While this may seem extreme, it makes a compelling point; that a relatively small advantage at the outset, if sustained, can compound into a very large benefit over time. Such compounding is one thing investors can’t ignore.

We see this principle at work in the outperformance of essential infrastructure in Chart 1, largely the result of Ausbil Investment Management's strict definition of the listed essential infrastructure universe that gives it an edge over others which can compound to a large difference over time.

Chart 1: Essential infrastructure: Limiting downside offers long-term outperformance against other asset classes

Ausbil’s strict definition of a listed essential infrastructure universe captures some 80% of the upside movements in global equities markets over time, while conceding just 47% of the downside movements of global equities, as illustrated in Chart 2.

Chart 2: The essential infrastructure universe as defined by Ausbil: Capture of up and down-market movements

The result of this upside capture advantage over time for Ausbil’s definition of the essential infrastructure universe is well illustrated in the compound outperformance over other asset classes (Chart 1) and other, older listed infrastructure definitions, as illustrated by the indices in Chart 3.

Chart 3: How more tightly defined essential infrastructure outperforms index definitions over time

The steady compound outperformance of essential infrastructure as an asset class comes down to one important thing, the superior stability of cash flows generated by the earnings (represented by EBITDA) of infrastructure assets compared to the more lumpy and unpredictable flows from global equities, as illustrated in Charts 4 and 5.

Chart 4: The more stable earnings of essential infrastructure over the cycle…
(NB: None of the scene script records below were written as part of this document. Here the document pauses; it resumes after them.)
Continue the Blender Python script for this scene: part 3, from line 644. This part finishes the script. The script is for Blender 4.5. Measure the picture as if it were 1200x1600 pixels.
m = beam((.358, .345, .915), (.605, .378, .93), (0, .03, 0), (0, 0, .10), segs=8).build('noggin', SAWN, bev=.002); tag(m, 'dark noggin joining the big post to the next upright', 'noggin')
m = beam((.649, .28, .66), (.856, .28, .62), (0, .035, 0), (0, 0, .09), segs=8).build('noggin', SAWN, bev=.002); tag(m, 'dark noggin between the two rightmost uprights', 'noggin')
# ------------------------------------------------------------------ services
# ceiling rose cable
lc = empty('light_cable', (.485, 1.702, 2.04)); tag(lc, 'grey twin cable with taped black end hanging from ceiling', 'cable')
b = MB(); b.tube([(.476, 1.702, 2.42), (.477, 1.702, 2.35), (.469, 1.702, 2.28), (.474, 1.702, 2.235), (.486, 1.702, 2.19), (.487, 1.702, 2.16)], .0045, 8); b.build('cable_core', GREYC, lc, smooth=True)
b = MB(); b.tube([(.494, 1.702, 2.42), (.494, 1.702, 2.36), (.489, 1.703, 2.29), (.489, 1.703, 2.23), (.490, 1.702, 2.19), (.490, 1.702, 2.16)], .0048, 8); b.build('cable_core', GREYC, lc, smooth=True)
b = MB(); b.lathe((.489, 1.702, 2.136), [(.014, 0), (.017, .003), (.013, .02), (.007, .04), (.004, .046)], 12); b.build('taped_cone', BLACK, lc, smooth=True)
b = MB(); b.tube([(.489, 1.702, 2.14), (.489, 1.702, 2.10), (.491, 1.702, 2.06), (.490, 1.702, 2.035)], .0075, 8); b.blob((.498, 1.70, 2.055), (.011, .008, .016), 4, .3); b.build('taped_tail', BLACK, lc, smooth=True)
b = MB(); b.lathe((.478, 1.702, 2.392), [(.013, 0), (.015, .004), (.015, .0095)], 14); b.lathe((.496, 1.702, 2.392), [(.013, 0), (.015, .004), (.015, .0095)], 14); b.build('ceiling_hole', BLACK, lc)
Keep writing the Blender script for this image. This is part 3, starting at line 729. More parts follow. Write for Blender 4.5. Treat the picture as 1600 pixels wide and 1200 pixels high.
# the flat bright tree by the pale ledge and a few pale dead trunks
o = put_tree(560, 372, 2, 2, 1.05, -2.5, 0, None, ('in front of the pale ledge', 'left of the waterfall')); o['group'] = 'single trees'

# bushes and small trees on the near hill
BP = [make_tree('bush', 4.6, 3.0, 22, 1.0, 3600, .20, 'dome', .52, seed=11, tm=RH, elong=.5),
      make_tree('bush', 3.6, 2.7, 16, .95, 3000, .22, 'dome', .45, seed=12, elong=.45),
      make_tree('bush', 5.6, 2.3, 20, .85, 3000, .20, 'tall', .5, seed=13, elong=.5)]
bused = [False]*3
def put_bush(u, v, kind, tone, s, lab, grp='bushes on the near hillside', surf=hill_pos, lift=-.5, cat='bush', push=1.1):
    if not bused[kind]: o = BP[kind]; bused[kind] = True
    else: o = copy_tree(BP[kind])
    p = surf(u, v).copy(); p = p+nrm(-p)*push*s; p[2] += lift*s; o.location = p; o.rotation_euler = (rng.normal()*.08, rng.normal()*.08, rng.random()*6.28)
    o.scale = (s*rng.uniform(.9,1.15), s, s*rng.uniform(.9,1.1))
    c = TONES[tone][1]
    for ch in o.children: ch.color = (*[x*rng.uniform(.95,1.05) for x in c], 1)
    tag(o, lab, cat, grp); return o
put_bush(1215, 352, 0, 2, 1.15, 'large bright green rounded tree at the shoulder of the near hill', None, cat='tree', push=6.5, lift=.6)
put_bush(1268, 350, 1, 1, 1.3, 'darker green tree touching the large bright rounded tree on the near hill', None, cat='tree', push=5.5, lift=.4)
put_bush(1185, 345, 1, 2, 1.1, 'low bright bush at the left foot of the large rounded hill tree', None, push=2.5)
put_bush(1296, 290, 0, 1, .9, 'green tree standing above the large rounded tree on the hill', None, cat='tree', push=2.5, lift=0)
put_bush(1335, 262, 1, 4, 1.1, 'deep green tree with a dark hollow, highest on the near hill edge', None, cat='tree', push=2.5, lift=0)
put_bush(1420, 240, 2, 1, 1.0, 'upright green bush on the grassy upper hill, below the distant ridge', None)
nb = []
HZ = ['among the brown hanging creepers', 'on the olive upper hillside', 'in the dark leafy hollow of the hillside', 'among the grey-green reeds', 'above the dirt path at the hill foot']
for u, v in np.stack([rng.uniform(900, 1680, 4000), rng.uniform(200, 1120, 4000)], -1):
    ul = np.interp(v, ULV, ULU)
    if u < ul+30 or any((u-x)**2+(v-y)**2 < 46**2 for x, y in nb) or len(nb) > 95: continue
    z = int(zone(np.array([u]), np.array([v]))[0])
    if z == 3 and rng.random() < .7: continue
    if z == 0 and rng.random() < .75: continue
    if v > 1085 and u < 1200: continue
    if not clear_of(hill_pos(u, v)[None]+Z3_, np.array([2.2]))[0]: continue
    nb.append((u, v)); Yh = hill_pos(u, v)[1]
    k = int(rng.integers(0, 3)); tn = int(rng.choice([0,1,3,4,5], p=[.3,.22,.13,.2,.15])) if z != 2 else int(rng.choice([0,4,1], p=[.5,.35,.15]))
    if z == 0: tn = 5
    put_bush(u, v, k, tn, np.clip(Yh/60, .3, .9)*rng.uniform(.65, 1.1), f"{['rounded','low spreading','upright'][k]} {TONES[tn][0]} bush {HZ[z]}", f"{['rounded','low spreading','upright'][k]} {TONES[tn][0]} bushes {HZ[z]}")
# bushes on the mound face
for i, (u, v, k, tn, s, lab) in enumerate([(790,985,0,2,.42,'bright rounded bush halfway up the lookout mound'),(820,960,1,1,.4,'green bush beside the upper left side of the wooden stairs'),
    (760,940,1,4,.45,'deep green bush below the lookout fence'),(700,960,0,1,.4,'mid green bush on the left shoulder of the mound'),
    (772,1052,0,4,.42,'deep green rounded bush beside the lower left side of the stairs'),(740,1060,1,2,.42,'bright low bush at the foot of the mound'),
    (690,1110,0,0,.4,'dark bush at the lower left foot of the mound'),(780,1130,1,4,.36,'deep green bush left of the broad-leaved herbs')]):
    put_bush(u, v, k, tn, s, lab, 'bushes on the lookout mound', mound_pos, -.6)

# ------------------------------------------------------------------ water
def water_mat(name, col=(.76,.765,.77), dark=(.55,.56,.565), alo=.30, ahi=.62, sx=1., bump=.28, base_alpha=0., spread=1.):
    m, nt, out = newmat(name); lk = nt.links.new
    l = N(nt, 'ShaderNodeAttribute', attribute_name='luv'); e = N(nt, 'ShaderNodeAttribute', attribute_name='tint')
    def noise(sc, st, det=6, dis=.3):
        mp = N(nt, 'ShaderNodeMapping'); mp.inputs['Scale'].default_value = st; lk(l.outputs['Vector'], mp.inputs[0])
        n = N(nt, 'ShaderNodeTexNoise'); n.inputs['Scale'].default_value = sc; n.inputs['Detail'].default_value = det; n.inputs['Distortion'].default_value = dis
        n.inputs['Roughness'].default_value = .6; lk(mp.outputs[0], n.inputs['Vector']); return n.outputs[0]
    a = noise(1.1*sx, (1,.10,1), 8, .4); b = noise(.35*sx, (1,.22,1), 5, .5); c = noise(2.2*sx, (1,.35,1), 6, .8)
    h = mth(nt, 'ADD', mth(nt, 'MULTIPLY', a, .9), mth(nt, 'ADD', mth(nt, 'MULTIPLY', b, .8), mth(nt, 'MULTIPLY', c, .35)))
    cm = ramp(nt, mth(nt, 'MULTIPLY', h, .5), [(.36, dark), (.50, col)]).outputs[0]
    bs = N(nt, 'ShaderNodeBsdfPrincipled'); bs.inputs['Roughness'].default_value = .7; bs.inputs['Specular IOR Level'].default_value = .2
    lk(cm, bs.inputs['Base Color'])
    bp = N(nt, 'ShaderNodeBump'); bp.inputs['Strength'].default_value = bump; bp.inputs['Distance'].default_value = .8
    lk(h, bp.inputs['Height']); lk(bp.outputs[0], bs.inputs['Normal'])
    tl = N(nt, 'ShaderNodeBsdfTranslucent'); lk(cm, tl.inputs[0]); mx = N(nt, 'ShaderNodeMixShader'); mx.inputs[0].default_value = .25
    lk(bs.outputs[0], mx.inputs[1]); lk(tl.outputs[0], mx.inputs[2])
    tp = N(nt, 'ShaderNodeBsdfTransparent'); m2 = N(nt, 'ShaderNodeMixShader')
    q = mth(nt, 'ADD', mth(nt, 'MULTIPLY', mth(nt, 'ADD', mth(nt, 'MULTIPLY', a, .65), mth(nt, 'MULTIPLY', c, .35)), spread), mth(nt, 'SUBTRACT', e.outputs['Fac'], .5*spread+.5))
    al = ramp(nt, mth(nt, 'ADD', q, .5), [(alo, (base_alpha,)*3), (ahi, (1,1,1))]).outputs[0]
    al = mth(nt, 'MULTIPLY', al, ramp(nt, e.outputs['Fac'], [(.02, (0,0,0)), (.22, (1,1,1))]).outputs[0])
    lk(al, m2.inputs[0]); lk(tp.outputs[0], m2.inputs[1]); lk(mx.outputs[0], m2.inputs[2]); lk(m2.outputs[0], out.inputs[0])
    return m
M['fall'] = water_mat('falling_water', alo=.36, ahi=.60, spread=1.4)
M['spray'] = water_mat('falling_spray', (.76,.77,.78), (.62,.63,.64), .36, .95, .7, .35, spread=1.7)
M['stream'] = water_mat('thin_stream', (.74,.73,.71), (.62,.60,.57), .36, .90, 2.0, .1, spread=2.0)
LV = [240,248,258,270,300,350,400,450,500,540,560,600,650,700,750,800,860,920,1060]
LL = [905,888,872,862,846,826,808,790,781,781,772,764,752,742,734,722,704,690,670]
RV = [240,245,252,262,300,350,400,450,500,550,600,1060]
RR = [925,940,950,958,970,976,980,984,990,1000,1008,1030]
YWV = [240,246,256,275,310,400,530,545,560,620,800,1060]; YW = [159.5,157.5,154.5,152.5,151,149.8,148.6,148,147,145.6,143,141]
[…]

Chart 5: …can translate into an edge that outperforms global equities over time

Chart 5 demonstrates the power of compounding these more stable essential infrastructure earnings cash flows, generated by infrastructure with regulated and contracted revenue streams, and why it pays to focus on companies that are serial positive compounders of cash flow. 

This would be the one thing we suggest to focus on in 2020: enlisting the power of compounding in your portfolio.